Dans sa tardive et incomplète reconnaissance de ses torts envers les insulaires, Washington a arrogé le droit aux habitants des îles Marshall de s’établir librement aux Etats-Unis. Et c’est souvent l’argument qu’on leur envoie à la figure: «Vous n’avez qu’à partir!» «Vous vous rendez compte de ce que cela voudrait dire?, s’insurge le ministre. Ce serait donner le signal que l’on s’est résolu à reculer, que le mal est fait. D’une manière ou d’une autre, le monde entier, nous tous, nous serons alors obligés de fuir.»

L’année dernière, les îles Marshall ont exporté du thon pour 1,8 milliard de dollars, principalement à la Chine. Si le poisson avait été conditionné sur place, le gain aurait sans doute pu être doublé. Mais le coût de l’énergie sur les atolls est prohibitif, l’eau douce manque, et pour le transport, le pays ne dispose même pas d’une compagnie aérienne nationale. Aujourd’hui, ne serait-ce que pour envisager des installations de protection face à la mer, un système de drainage des eaux ou des usines de désalinisation, le pays est totalement dépendant de l’aide extérieure. Dans la base militaire qu’ils maintiennent dans l’atoll de Kwajalein, les Américains ont déjà procédé à de tels aménagements extrêmement coûteux. Leur base avait connu il y a quelques années des inondations sans précédent.

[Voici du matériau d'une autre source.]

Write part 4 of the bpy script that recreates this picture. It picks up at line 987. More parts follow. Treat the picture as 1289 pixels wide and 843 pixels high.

Les Iles se sont rendues célèbres pour voter invariablement du côté des Etats-Unis aux Nations unies, notamment en ce qui concerne les résolutions à l’égard d’Israël. «Les Etats-Unis font dépendre leur aide de ce soutien», concède le ministre. Mais cet alignement a son prix: «Aujourd’hui, de riches pays arabes auraient pu nous soutenir. Mais ils se détournent de nous.» A présent, l’administration américaine a certes pris les îles Marshall sous son aile. Mais Tony de Brum n’est pas dupe: «Obama nous utilise aussi pour convaincre le Congrès et l’opinion publique américaine.» Menacés par les eaux, les habitants des Marshall restent au loin, très loin sur leurs iles.